El Gobierno ha acercado a seis nuevos presos de ETA y el avispero mediático de la derecha se ha agitado y anda zumbando con ese aire revanchista impropio de un Estado de Derecho. Según el Observatorio Penitenciario de la Asociación Víctimas del Terrorismo (AVT), más del 90% de los presos de la desaparecida banda terrorista se encuentran ya en las tres cárceles vascas o en la de Pamplona. En lugar de soliviantarse por ese 90%, cualquier demócrata debería indignarse por los 19 presos y presas que aún cumplen condena a cientos de kilómetros de Euskadi.
No es la primera vez que abordo esta cuestión en este espacio, recordando cómo la primera vez que se acercó a un preso de ETA fue durante el gobierno de Aznar y, a diferencia de lo que sucede ahora, no era porque la banda terrorista hiciera más de una década que hubiera desaparecido, sino que estábamos en los años de plomo y el gobierno del PP andaba negociando con los asesinos. Entonces, pocas críticas se escucharon, pero eso forma parte de la habitual hipocresía que lastra nuestra democracia.
Es más que comprensible que quienes de un modo u otro han sido víctimas de ETA deseen para los presos el mayor de los castigos, más aún cuando todavía quedan por esclarecer tantos crímenes de la banda. Sin embargo, ese es un sentimiento que no se puede permitir un Estado de Derecho, que ha de aplicar la ley sin dejarse llevar por las pasiones y, hoy por hoy, aplicar la dispersión de presos es un movimiento caprichoso que ni se ajusta a ley ni tiene más justificación que infligir un daño al que no fueron condenados los presos y presas de ETA.

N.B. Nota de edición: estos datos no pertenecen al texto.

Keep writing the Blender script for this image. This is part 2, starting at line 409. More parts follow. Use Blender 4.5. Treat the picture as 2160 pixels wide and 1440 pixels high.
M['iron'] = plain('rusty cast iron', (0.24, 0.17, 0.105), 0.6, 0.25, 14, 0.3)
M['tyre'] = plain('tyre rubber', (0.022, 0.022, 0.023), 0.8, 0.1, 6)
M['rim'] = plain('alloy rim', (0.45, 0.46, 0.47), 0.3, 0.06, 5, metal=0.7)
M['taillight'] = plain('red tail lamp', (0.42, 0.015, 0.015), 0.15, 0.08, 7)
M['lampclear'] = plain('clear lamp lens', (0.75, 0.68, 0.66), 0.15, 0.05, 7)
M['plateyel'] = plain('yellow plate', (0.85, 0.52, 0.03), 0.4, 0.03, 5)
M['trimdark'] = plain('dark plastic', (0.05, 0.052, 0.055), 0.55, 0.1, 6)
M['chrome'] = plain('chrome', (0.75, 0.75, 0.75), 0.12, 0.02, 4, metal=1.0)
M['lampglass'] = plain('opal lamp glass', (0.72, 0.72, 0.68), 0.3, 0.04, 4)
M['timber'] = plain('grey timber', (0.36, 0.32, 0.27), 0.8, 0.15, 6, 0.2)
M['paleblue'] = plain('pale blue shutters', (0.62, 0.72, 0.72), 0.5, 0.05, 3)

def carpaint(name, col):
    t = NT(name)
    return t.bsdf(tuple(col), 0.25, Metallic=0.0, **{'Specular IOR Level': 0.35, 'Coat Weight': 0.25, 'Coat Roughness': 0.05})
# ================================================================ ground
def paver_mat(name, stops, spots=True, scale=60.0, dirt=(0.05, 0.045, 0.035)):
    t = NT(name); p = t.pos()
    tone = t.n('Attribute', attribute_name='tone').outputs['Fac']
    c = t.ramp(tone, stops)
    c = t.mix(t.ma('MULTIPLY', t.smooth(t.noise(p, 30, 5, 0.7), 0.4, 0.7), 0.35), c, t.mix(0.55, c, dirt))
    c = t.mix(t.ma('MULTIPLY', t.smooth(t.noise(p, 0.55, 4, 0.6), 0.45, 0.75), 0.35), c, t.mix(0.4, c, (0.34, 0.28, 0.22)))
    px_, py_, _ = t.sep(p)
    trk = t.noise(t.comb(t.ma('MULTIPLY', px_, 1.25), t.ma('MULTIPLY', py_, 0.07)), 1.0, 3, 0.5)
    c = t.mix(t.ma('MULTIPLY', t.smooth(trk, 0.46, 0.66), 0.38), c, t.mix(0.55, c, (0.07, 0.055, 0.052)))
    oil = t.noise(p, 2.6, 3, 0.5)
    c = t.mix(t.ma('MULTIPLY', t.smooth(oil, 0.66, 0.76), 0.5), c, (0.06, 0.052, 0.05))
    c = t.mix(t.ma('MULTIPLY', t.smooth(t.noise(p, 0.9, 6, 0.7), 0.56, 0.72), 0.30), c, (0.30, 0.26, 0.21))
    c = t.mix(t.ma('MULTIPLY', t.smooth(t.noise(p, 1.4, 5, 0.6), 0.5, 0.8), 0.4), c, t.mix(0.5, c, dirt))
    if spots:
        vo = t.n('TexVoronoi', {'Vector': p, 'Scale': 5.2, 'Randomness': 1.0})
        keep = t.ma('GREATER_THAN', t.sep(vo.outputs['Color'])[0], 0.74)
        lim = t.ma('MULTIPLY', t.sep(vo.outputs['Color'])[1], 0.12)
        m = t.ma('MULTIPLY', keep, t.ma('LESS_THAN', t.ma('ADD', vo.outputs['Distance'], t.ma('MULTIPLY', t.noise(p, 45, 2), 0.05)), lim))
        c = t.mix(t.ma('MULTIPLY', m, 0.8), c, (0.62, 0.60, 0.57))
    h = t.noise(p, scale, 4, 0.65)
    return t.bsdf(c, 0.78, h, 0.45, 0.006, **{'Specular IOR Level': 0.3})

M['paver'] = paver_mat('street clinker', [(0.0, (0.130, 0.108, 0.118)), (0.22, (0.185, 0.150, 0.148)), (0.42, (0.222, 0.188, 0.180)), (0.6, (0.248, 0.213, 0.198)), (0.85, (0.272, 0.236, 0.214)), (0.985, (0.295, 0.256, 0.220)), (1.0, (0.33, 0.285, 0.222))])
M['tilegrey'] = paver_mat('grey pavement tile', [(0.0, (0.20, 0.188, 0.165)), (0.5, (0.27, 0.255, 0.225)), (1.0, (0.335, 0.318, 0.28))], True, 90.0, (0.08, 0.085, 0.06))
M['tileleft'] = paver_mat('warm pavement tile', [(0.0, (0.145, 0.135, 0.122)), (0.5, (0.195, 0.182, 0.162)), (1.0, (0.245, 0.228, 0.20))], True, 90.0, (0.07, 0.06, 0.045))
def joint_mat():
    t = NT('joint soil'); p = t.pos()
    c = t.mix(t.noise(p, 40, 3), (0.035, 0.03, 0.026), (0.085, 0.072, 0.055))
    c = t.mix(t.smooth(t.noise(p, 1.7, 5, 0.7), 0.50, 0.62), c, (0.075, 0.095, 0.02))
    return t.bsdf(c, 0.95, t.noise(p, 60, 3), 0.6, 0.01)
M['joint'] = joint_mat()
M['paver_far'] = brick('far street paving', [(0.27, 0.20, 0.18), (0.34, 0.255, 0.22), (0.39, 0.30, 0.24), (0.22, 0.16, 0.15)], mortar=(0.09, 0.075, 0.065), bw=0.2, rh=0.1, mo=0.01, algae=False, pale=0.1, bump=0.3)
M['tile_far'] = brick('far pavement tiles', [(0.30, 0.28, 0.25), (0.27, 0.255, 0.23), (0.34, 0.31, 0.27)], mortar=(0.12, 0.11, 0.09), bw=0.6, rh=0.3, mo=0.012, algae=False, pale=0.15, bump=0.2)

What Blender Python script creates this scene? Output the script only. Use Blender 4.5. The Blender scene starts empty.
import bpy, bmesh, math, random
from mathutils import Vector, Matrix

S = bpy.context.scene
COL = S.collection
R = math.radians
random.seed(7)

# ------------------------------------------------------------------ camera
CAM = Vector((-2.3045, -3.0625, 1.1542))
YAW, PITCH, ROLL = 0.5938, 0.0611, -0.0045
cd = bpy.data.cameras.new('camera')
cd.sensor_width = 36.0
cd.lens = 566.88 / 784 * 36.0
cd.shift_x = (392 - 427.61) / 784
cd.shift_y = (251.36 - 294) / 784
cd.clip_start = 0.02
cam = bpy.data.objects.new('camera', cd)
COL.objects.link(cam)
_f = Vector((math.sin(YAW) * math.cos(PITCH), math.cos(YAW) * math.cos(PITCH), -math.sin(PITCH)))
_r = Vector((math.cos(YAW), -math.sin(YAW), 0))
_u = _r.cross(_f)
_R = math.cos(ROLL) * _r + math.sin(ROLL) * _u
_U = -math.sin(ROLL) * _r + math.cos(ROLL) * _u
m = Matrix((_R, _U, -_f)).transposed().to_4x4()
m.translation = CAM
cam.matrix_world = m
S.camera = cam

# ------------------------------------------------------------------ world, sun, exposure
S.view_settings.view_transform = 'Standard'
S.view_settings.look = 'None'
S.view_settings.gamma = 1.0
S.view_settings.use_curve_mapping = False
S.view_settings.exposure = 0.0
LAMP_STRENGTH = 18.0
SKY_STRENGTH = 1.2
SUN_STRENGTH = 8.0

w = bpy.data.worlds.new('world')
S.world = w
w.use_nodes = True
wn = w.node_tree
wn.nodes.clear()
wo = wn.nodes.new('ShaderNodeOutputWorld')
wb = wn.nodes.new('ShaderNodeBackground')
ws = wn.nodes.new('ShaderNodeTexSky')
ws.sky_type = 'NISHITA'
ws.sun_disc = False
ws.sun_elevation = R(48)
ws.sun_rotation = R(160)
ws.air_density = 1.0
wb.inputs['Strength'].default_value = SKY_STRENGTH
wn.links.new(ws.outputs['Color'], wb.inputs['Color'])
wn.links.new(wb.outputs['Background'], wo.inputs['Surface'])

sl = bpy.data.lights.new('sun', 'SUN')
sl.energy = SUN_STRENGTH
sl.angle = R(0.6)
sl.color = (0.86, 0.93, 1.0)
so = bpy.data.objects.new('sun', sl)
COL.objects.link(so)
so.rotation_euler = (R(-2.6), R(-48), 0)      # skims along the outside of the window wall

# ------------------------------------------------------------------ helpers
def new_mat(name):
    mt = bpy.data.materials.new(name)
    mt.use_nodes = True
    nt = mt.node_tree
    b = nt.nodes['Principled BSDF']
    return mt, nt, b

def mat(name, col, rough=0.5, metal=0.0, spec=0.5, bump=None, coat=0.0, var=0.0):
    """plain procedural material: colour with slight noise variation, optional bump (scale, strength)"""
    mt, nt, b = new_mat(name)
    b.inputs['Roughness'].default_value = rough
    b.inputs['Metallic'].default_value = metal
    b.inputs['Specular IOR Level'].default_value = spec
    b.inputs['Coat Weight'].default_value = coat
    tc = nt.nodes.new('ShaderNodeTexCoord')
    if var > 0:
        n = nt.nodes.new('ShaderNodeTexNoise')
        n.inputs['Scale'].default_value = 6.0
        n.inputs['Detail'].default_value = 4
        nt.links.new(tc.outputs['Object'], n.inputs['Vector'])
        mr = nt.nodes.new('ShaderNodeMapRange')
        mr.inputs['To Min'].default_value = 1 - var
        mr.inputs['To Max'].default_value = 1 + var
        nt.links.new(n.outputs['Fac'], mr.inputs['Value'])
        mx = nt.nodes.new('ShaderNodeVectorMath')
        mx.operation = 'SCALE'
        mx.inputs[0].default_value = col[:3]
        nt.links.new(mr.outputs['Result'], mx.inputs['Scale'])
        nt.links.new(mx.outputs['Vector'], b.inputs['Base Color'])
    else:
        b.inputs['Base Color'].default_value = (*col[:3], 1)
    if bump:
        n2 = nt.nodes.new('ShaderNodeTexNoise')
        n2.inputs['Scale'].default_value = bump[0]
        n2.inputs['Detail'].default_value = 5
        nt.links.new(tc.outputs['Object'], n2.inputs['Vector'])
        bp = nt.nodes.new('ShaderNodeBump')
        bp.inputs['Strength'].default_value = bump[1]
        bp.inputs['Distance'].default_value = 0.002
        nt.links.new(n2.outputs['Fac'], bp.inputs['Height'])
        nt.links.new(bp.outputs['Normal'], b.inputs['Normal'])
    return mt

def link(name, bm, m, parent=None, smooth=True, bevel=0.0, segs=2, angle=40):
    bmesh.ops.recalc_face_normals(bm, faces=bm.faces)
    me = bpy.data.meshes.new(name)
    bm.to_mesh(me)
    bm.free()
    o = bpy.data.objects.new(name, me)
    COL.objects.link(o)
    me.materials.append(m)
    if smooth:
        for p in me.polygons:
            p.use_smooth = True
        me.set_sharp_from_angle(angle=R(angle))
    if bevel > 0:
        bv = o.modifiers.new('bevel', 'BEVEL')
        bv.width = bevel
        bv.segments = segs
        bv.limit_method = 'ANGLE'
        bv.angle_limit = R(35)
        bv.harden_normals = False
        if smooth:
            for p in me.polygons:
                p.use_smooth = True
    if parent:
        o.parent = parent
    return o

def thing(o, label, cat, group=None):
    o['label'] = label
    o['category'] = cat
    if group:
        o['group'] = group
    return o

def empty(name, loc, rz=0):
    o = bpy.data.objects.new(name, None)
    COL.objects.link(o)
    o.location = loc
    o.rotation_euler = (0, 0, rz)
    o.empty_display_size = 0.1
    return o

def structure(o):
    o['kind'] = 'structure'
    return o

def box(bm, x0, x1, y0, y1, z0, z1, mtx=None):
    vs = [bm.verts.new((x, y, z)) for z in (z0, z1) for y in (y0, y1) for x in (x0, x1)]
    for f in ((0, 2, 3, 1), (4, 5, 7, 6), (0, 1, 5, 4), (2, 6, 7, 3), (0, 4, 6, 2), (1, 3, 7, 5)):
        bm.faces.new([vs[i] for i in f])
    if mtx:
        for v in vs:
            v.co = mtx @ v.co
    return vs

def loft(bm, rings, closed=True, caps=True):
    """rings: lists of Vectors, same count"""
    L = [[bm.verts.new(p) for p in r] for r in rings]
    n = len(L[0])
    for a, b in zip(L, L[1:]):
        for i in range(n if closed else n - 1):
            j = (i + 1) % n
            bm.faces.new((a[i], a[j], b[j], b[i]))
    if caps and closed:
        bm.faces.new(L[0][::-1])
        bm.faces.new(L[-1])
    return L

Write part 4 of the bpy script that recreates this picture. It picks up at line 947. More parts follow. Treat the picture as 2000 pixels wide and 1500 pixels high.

Quienes no entiendan esa argumentación, la acepten o no, corren el riesgo de saltarse los cauces democráticos más esenciales. En ninguna de las condenas de las personas encarceladas por haber cometido crímenes con ETA consta que el alejamiento de Euskadi forme parte de ella. Así hubiera matado a 200 personas, si no forma parte de su condena, ¿por qué hay que aplicar esa dispersión a uno de estos terroristas? Esa medida se remonta a los tiempos en los que el socialista Enrique Múgica era ministro de Justicia (1989) durante el gobierno de Felipe González y tenía sentido para evitar que los lazos de ETA se siguieran extendiendo en las cárceles, cortando de raíz sus conspiraciones y otras tretas.
Con más de una década sin ETA, aquella medida carece de sentido y su aplicación es arbitraria. Ni se ajusta a derecho ni a sentencia pues, como su propio nombre indica, es una política de dispersión. Quienes pretenden seguir aplicándola, se saltan los cauces legales. Curiosamente, muchas de estas voces son las mismas a las que hierve la sangre con la reforma del delito de sedición, cuyo trámite no es caprichoso, sino que sigue a rajatabla el proceso legislativo que requiere y dicta la Constitución y, además, con el objetivo de alinearse con el resto de la legislación europea. Incluso la posible -y más que criticable- modificación del delito de malversación, seguirá este procedimiento legislativo.
No sucede lo mismo con la dispersión de presos de ETA, que fue una decisión política adoptada en un momento muy concreto de nuestra historia y cuya justificación se ha ido por el mismo sumidero que la banda terrorista. Cuanto antes se den cuenta de ello y lo encajen las voces críticas con el acercamiento, más fisuras en nuestra democracia iremos sellando.